Look for the line containing "Build this scene" and the line containing "PI = math.pi" in the entries below. Copy those two and all lines between them exactly, leaving out pictures.
-- Start of RECORDS TO USE --
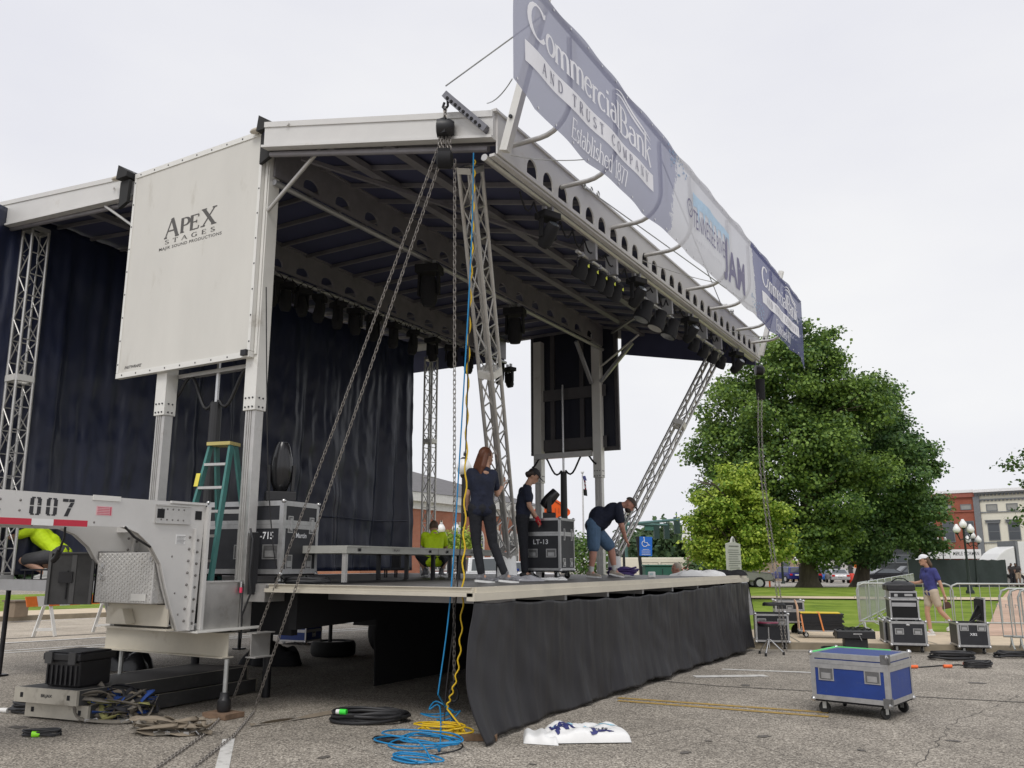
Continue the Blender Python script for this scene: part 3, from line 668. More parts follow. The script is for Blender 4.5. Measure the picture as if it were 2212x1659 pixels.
-- End of RECORDS TO USE --
-- Start of RECORDS TO USE --
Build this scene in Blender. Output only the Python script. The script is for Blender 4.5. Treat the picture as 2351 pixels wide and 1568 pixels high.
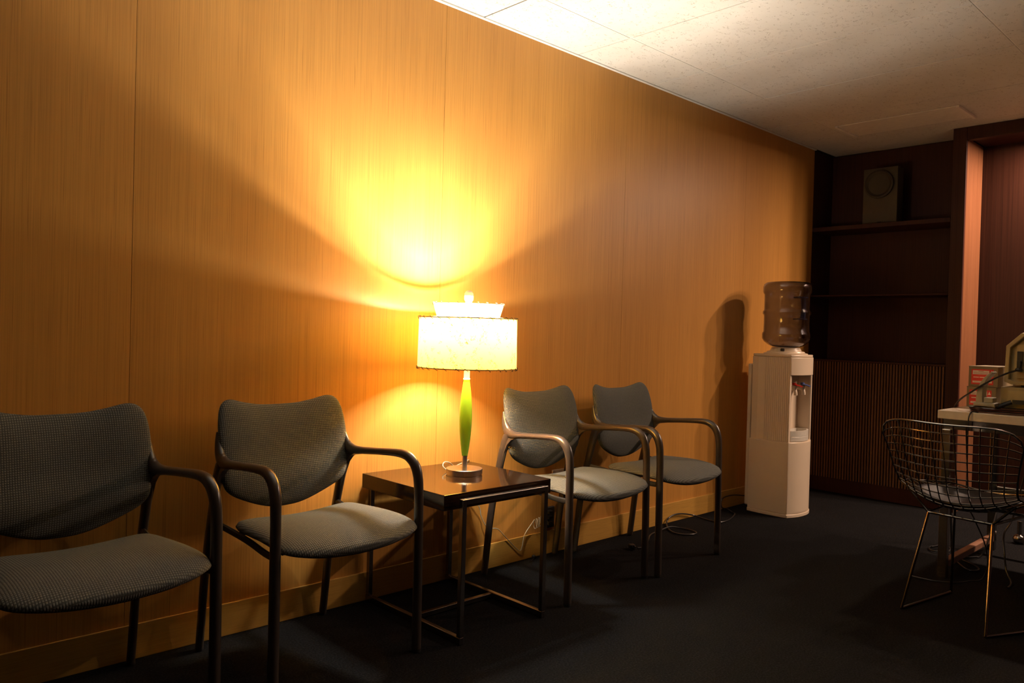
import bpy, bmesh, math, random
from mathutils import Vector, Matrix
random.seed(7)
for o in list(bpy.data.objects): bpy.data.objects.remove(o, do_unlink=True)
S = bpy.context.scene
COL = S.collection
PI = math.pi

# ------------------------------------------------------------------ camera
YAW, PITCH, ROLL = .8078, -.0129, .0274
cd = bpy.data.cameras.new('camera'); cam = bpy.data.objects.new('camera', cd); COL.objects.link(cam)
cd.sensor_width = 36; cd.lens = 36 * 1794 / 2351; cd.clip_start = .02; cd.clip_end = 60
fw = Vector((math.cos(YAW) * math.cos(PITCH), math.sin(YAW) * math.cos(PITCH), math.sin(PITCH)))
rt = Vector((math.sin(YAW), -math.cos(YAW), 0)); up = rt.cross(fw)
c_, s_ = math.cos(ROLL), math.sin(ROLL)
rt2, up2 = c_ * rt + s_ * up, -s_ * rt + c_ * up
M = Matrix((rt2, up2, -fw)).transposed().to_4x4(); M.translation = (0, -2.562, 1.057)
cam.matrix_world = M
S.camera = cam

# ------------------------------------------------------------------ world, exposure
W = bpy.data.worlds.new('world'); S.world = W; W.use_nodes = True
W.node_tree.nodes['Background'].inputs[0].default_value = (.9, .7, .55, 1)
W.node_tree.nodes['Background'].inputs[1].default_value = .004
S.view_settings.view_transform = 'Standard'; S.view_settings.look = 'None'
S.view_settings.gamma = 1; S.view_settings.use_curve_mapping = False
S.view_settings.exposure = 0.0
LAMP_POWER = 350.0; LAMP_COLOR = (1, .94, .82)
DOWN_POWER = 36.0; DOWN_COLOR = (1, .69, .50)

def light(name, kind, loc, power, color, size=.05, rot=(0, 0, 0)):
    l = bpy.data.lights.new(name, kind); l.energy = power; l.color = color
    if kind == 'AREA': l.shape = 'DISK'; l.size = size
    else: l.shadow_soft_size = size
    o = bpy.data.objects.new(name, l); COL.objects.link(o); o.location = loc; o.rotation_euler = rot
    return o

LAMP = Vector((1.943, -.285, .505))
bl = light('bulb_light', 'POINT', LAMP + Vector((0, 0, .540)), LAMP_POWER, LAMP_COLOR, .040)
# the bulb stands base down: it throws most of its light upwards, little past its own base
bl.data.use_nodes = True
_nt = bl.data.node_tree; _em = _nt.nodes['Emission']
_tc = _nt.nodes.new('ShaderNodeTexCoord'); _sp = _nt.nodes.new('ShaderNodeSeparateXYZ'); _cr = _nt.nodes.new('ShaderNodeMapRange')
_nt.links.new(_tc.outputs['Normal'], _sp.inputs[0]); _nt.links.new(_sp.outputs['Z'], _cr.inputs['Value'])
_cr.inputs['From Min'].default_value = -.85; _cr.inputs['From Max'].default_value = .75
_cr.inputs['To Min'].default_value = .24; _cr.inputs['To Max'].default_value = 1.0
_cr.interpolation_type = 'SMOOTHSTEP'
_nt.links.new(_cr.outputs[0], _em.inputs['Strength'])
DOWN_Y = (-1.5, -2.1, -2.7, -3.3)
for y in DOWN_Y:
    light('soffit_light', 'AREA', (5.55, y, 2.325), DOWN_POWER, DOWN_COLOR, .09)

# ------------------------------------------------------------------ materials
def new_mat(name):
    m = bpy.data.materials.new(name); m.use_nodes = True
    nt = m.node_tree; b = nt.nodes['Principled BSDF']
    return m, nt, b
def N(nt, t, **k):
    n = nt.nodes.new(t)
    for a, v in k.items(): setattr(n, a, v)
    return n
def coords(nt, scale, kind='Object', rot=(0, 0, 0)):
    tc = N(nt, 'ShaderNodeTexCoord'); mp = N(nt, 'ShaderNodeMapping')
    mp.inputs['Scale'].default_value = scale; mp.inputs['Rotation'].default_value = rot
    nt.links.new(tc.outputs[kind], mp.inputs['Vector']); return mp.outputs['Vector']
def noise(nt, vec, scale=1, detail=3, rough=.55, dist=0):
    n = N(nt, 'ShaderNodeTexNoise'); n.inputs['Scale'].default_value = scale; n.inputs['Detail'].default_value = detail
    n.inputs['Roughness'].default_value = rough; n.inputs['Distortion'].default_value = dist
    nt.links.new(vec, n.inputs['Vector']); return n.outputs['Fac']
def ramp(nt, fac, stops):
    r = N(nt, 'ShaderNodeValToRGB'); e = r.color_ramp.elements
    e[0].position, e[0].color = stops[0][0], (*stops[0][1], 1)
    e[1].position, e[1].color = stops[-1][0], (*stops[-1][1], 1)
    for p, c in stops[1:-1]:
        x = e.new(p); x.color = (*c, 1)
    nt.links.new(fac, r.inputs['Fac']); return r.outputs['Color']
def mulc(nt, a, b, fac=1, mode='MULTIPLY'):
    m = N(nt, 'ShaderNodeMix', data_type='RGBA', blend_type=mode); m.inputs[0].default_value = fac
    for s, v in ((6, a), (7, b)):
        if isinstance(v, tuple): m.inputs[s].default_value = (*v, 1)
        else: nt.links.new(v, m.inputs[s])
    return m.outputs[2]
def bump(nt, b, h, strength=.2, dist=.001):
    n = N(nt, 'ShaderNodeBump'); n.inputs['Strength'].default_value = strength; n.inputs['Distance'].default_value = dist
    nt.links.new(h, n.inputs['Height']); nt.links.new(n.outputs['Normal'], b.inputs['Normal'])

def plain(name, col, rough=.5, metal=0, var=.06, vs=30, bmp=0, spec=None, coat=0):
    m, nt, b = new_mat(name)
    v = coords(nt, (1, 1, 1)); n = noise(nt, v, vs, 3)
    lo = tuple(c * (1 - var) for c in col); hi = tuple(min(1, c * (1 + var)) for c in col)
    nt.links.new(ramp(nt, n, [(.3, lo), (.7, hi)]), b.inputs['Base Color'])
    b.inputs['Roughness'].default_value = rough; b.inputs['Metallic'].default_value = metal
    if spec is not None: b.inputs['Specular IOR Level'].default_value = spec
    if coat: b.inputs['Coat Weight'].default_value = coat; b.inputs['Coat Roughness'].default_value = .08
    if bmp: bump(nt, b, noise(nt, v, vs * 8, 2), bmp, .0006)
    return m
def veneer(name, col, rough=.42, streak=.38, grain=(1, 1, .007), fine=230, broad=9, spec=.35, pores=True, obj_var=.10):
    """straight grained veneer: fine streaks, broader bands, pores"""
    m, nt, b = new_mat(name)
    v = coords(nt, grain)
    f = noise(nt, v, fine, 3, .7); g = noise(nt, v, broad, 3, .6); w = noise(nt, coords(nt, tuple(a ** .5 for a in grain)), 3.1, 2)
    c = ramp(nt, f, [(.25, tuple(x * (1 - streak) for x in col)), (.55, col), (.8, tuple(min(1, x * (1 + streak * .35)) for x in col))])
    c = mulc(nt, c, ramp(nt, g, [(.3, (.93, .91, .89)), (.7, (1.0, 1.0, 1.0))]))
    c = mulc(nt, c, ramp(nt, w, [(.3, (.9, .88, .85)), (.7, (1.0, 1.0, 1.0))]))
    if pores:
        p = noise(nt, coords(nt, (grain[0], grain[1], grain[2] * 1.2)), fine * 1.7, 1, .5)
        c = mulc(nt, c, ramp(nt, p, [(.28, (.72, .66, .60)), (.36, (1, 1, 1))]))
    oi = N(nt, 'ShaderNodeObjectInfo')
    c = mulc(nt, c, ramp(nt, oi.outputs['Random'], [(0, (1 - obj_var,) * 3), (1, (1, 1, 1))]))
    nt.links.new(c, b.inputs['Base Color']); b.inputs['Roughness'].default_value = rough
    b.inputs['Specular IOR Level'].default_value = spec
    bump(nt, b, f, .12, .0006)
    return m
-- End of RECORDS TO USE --
### ANSWER FOR THE TASK
Build this scene in Blender. Output only the Python script. The script is for Blender 4.5. Treat the picture as 2351 pixels wide and 1568 pixels high.
import bpy, bmesh, math, random
from mathutils import Vector, Matrix
random.seed(7)
for o in list(bpy.data.objects): bpy.data.objects.remove(o, do_unlink=True)
S = bpy.context.scene
COL = S.collection
PI = math.pi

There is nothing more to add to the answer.